As Muslims, we like to see Islamic law as fixed and perfect and absolute, an exact copy of the divine will.

However, in reality, the derivation of Islamic law is a process. Some rulings are stronger than others.

For instance, it is obvious that drinking wine is prohibited in the Qur'an. There is 100% certainty on that viewpoint.

However, it is not obvious that a marja' must be a man. This is more of a viewpoint that has been deduced based on assumptions about the ideal social role and nature of women, as well as some sideways derivations from texts. (Probably, the era and cultural environment of these discussions also had some effect.) That is, we don't have an ayah or hadith that specifically says "a woman cannot be a marja'" in the same way that the Qur'an says "do not drink wine". 

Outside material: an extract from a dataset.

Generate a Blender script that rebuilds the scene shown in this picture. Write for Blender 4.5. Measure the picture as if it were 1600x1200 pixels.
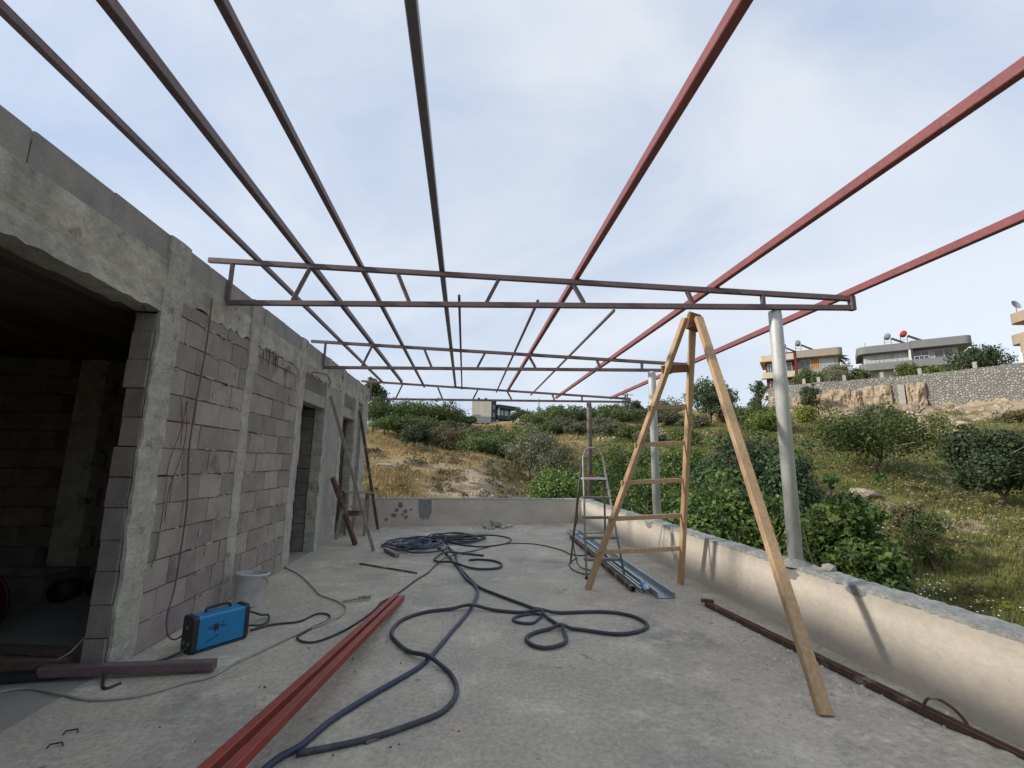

However, instead of understanding the process of how rulings are made, some Muslims start at the result and go backwards. That is, they take the ruling that "a woman cannot be a marja'" and then, from it, deduce all sorts of things about the role of a man or woman in society. This is a sort of layperson's error that comes from a pious but incomplete understanding of the Islamic scholarly tradition. 

So... the short answer is... yes, it is a common viewpoint that a woman may not be a marja'; however, one can also make a case that it doesn't matter if a marja' is a man or a woman. Perhaps, the dominant viewpoint on this may change in the next couple centuries.

This is all theoretical; it is unlikely, in the present day, that a woman will actually become a marja'. 

As for how you wish to discuss that with the youth... that is a more challenging question. My personal approach to dealing with young people is to try to be as honest as possible; at the same time, if they are growing up as a minority, sometimes they really need the sense of solidity of everything in their faith being 100% certain and agreed upon, at least up until a certain age. Perhaps someone else may be able to advise on this.